Task to carry out =>
Extract, in full, the lines below, beginning at the first and ending with the line that contains "M_zinc, P, .1)". Pictures do not belong in the copy.

(3D scene scripts)
"""

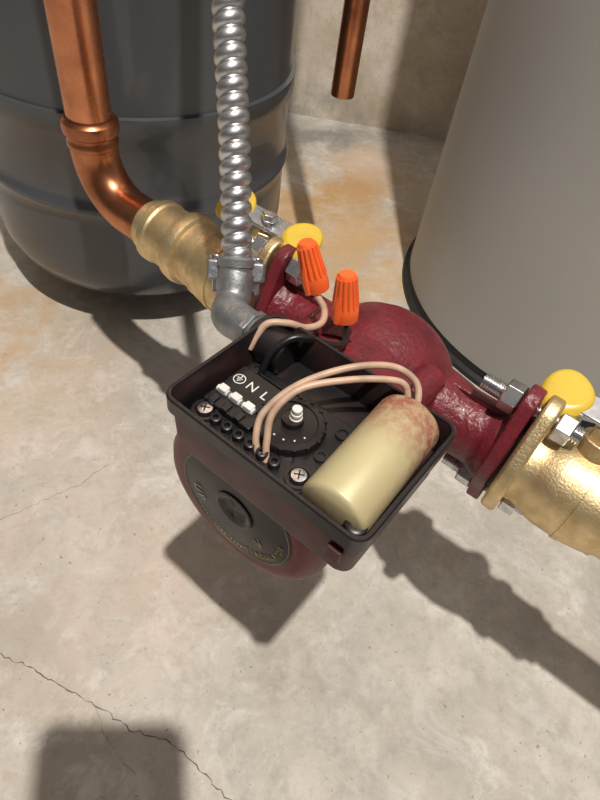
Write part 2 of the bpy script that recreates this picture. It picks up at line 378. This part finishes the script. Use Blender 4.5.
# flange bolts
for s in (-1, 1):
    for c in (.032, -.032):
        nm = '%d_%d' % (s+2, c > 0)
        threaded('flange_bolt_'+nm, (s*.051, 0, c), (s*.102, 0, c), .0046, M_zinc, P)
        hexnut('flange_nut_'+nm, (s*.0665, 0, c), (1, 0, 0), .0140, .009, M_zinc, P, .3)
        hexnut('bolt_head_'+nm, (s*.0935, 0, c), (1, 0, 0), .0140, .008, M_zinc, P, .1)

# ------------------------------------------------------------ brass isolation valves
def valve(s, nm, xa, up):
    E = pe(nm)
    oval_flange('brass_flange', s*.0808, s*.0885, M_brass, E, ear=.031, er=.0120, cr=.031, bevel=.0018)
    cyl('gasket', (s*.0789, 0, 0), (s*.0810, 0, 0), .022, M_rubber, E)
    pr = [(0, .0), (0, .022), (.004, .0215), (.008, .0225), (.012, .0240), (.018, .0250), (.034, .0250), (.040, .0240), (.044, .0232), (.046, .0232), (.048, .0215),
          (.060, .0210), (.0615, .0232), (.066, .0240), (.0705, .0232), (.072, .0205), (.088, .0200), (.0895, .0212), (.094, .0212), (.0955, .0200), (.098, .0172), (.103, .0172), (.104, .0150), (.104, .0)]
    lathe('valve_body', pr, (s*.0885, 0, 0), (s, 0, 0), M_brass, E, 64, autos=25)
    ring('body_band', .0240, .0258, 0, .003, (s*.1165, 0, 0), (s, 0, 0), M_brass, E, 64)
    ax = V((0, .26, .966)); b = V((xa, 0, 0))
    cyl('packing_boss', b+ax*.020, b+ax*(up-.011), .0095, M_brass, E, 32, .0008)
    hexnut('packing_nut', b+ax*(up-.0085), ax, .013, .006, M_brass, E)
    cyl('stem', b+ax*(up-.009), b+ax*(up+.005), .0032, M_zinc, E, 20)
    top = b+ax*up
    hexnut('handle_nut', b+ax*(up+.003), ax, .009, .004, M_zinc, E)
    side = V((1, 0, 0)); n = ax; t = n.cross(side).normalized()
    def strap(name, prof2, th, mm, bv=.3):
        lo = [[top + side*x + t*y + n*(z-th/2) for (x, y, z) in prof2], [top + side*x + t*y + n*(z+th/2) for (x, y, z) in prof2]]
        return loft(name, lo, mm, E, bevel=th*bv)
    strap('handle_strap', [(-.017, -.0055, -.003), (.017, -.0055, -.003), (.017, .0055, .003), (-.017, .0055, .003)], .0018, M_zinc)
    for q in (-1, 1):
        pts = []
        for k in range(36):
            a = 2*math.pi*k/36; x = .0245+.0120*math.cos(a); y = (.0105+.0016*math.cos(a))*math.sin(a)
            pts.append((q*x, y, .60*y-.04*(x-.012)))
        if q < 0: pts = pts[::-1]
        strap('handle_wing_%d' % (q+2), pts, .0065, M_yellow, .42)
    return E
Vl = valve(-1, 'brass_isolation_valve', -.100, .0435); Vr = valve(1, 'brass_isolation_valve.001', .1105, .0425)

# ------------------------------------------------------------ copper riser with elbow (left)
C = pe('copper_riser_pipe')
xe = -.243
arc = [V((-.185, 0, 0)), V((-.205, 0, 0))]
rb = .034
for k in range(0, 13):
    a = math.radians(90*k/12); arc.append(V((xe+rb - rb*math.sin(a), 0, rb - rb*math.cos(a))))
arc.append(V((xe, 0, rb+.012)))
sweep('elbow', arc, lambda s, a: .0155, M_copper_dark, C, 40)
lathe('elbow_collar', [(0, .0155), (.001, .0166), (.004, .0166), (.005, .0160), (.008, .0160), (.0095, .0178), (.013, .0183), (.0165, .0178), (.018, .016), (.019, .0155), (.019, 0)], (xe, 0, rb+.002), (0, 0, 1), M_copper_dark, C, 48)
cyl('riser', (xe, 0, rb), (xe, 0, 1.5), .0143, M_copper, C, 48)
C2 = pe('copper_return_pipe')
sweep('run', catmull([(.186, 0, 0), (.25, 0, 0), (.33, 0, 0), (.352, 0, .006), (.362, 0, .024), (.364, 0, .05), (.364, 0, .8), (.364, 0, 1.5)], 10), lambda s, a: .0143, M_copper, C2, 40)

# ------------------------------------------------------------ flexible conduit
F = pe('flexible_metal_conduit')
path = resample(catmull([(-.0665, -.052, .056), (-.071, -.047, .066), (-.094, -.026, .107), (-.119, -.005, .149), (-.150, .022, .21), (-.175, .045, .30), (-.185, .055, .45), (-.186, .056, .9)], 40), .0005)
pitch = .0066
def cr(s, g):
    f = (s/pitch - g/(2*math.pi)) % 1
    return .0060 + (.0014*(math.sin(math.pi*f/.80) ** .45) if f < .80 else 0)
sweep('corrugated_sheath', path, cr, M_alu, F, 36, autos=80)
cyl('connector_barrel', (-.0325, -.072, .0510), (-.050, -.070, .0495), .0088, M_diecast, F, 36, .001)
lathe('connector_locknut', [(0, 0), (0, .0104), (.0035, .0104), (.0035, .0)], (-.036, -.072, .0508), (-1, .05, -.05), M_diecast, F, 8, .0004)
sweep('connector_elbow', catmull([(-.046, -.0705, .0495), (-.055, -.068, .0485), (-.060, -.0605, .050), (-.0650, -.0530, .057)], 10), lambda s, a: .0086+.0005*math.sin(s*260), M_diecast, F, 36)
ax = V((-.35, .42, .84)).normalized()
c1 = V((-.0630, -.0560, .0500))
lathe('connector_clamp', [(0, 0), (0, .0086), (.001, .0094), (.006, .0094), (.0065, .0089), (.0115, .0089), (.012, .0095), (.0155, .0095), (.0165, .0085), (.0165, .0)], c1, ax, M_diecast, F, 40, autos=25)
sd = V((.78, .45, 0)); sd = (sd-ax*sd.dot(ax)).normalized()
fr = ax.cross(sd)
for q in (-1, 1):
    c0 = c1 + ax*.0095 + sd*q*.0098
    lo = []
    for h in (-.0045, .0050):
        lo.append([c0+ax*h+sd*x+fr*y for x, y in ((-.0038, -.0035), (.0038, -.0030), (.0038, .0030), (-.0038, .0035))])
    loft('clamp_ear_%d' % (q+2), lo, M_diecast, F, bevel=.0012)
    cyl('clamp_screw_%d' % (q+2), c0+ax*.005, c0+ax*.0072, .0029, M_zinc, F, 24, .0004)
    cyl('clamp_screw_shank_%d' % (q+2), c0-ax*.010, c0+ax*.005, .0016, M_zinc, F, 16)

# ------------------------------------------------------------ wire nuts
def wirenut(nm, base, tip):
    E = pe(nm); base, tip = V(base), V(tip); L = (tip-base).length
    lathe('cap_body', [(0, .0045), (0, .0062), (L*.12, .0064), (L*.3, .0062), (L*.35, .0056), (L*.8, .0046), (L*.95, .0042), (L, .0034), (L, 0)], base, tip-base, M_orange, E, 36)
    u, v, w = basis(tip-base)
    for k in range(14):
        a = 2*math.pi*k/14; d = u*math.cos(a)+v*math.sin(a)
        cyl('grip_rib_%d' % k, base+w*L*.32+d*.0057, base+w*L*.93+d*.0042, .0007, M_orange, E, 8)
    for q in (-1, 1):
        d = u*q
        lo = [base+w*L*.02+d*.0055, base+w*L*.02+d*.0078, base+w*L*.4+d*.0070, base+w*L*.62+d*.005]
        th = v*.0011
        loft('wing_%d' % (q+2), [[p-th for p in lo], [p+th for p in lo]], M_orange, E, bevel=.0003)
    return E
wirenut('wire_nut', (-.034, -.030, .055), (-.042, -.033, .0785))
wirenut('wire_nut.001', (-.0133, -.0344, .052), (-.0171, -.0343, .0755))

Wt = pe('tan_supply_wire')
wire('strand', [(-.0340, -.0300, .060), (-.0325, -.032, .054), (-.0225, -.039, .0545), (-.0160, -.050, .057), (-.0165, -.061, .0605), (-.022, -.068, .0640), (-.028, -.075, .0635), (-.0295, -.083, .054)], .0016, M_tan, Wt)
Wb = pe('black_supply_wire')
wire('strand', [(-.0130, -.0344, .058), (-.0115, -.0355, .050), (-.0045, -.046, .050), (-.0055, -.058, .056), (-.010, -.067, .0625), (-.015, -.074, .0635), (-.0185, -.082, .058), (-.019, -.087, .049)], .0016, M_blackwire, Wb)
Wc = pe('capacitor_lead_wires')
wire('lead_1', [(.0085, -.1190, .048), (.0040, -.1160, .0535), (.0015, -.1090, .0605), (.0058, -.0950, .0680), (.0165, -.0790, .0732), (.0280, -.0660, .0730), (.0375, -.0625, .0695), (.0425, -.0660, .0645), (.0430, -.0720, .0600)], .0014, M_tan, Wc)
wire('lead_2', [(.0120, -.1190, .048), (.0085, -.1150, .0545), (.0052, -.1085, .0625), (.0082, -.0970, .0690), (.0190, -.0825, .0710), (.0300, -.0712, .0710), (.0360, -.0675, .0695), (.0395, -.0690, .0640), (.0400, -.0730, .0590)], .0014, M_tan, Wc)

# ------------------------------------------------------------ photographer's phone (casts the shadow at lower left)
cam_r = V((.9859, .126, .1105)).normalized(); cam_b = V((0, -.6595, .7517)).normalized(); cam_u = cam_b.cross(cam_r).normalized(); cam_r = cam_u.cross(cam_b)
CM = Matrix(((cam_r.x, cam_u.x, cam_b.x, 0), (cam_r.y, cam_u.y, cam_b.y, 0), (cam_r.z, cam_u.z, cam_b.z, .42), (0, 0, 0, 1)))
S = empty('smartphone'); S.matrix_world = CM
rbox('phone_body', -.058, .014, -.133, .014, .004, .012, .010, M_phone, S, .001)
for (x, y) in ((.0, -.022), (-.02, -.010)):
    lathe('lens_ring', [(0, 0), (0, .007), (.0018, .007), (.0018, 0)], (x, y, .0022), (0, 0, 1), M_phone, S, 28)

# ------------------------------------------------------------ camera, light, world
cd = bpy.data.cameras.new('camera'); cam = bpy.data.objects.new('camera', cd); sc.collection.objects.link(cam)
cd.sensor_fit = 'VERTICAL'; cd.sensor_height = 36; cd.lens = 26.0; cd.clip_start = .005
cam.matrix_world = CM
sc.camera = cam
ld = bpy.data.lights.new('ceiling_bulb', 'POINT'); ld.energy = 180; ld.shadow_soft_size = .025; ld.color = (1, .95, .88)
lo = bpy.data.objects.new('ceiling_bulb', ld); lo.location = (.2, -.27, 2.1); sc.collection.objects.link(lo)
w = bpy.data.worlds.new('world'); sc.world = w; w.use_nodes = True
n = w.node_tree.nodes; l = w.node_tree.links; bg = n['Background']
tc = n.new('ShaderNodeTexCoord'); sp = n.new('ShaderNodeSeparateXYZ'); l.new(tc.outputs['Generated'], sp.inputs[0])
cr_ = n.new('ShaderNodeValToRGB'); l.new(sp.outputs['Z'], cr_.inputs[0])
cr_.color_ramp.elements[0].position = 0.0; cr_.color_ramp.elements[0].color = (.30, .275, .25, 1)
cr_.color_ramp.elements[1].position = .9; cr_.color_ramp.elements[1].color = (.95, .92, .88, 1)
l.new(cr_.outputs[0], bg.inputs[0]); bg.inputs[1].default_value = .24
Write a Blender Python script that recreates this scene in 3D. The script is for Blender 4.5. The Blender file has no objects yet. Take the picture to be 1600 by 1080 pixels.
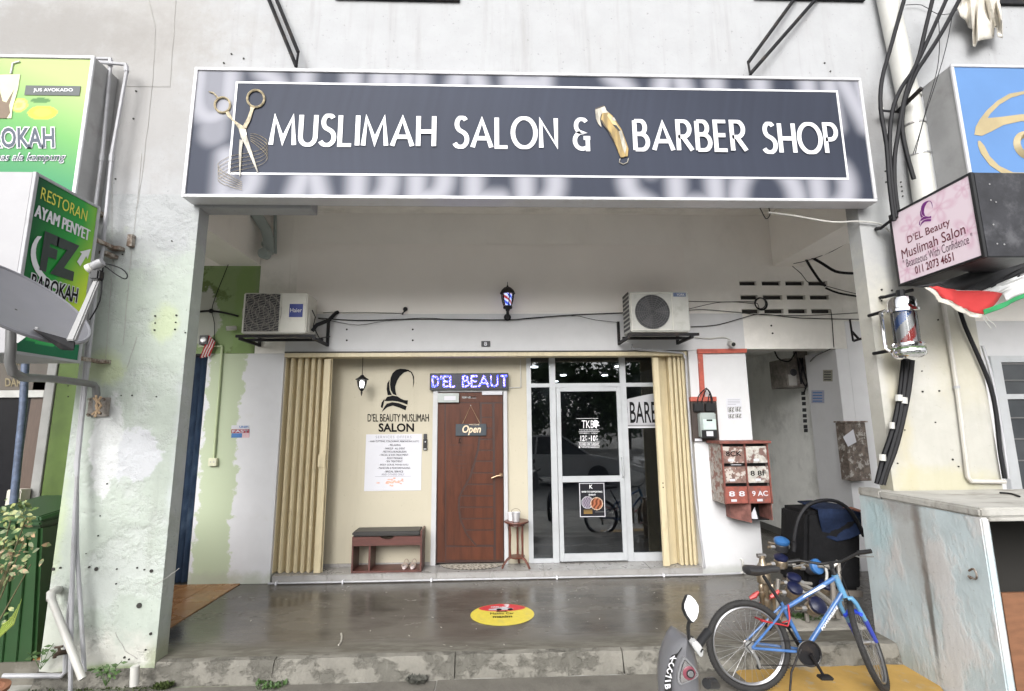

"""

Answer to this exercise =>
Write part 2 of the bpy script that recreates this picture. It picks up at line 378. This part finishes the script. Use Blender 4.5.
# flange bolts
for s in (-1, 1):
    for c in (.032, -.032):
        nm = '%d_%d' % (s+2, c > 0)
        threaded('flange_bolt_'+nm, (s*.051, 0, c), (s*.102, 0, c), .0046, M_zinc, P)
        hexnut('flange_nut_'+nm, (s*.0665, 0, c), (1, 0, 0), .0140, .009, M_zinc, P, .3)
        hexnut('bolt_head_'+nm, (s*.0935, 0, c), (1, 0, 0), .0140, .008, M_zinc, P, .1)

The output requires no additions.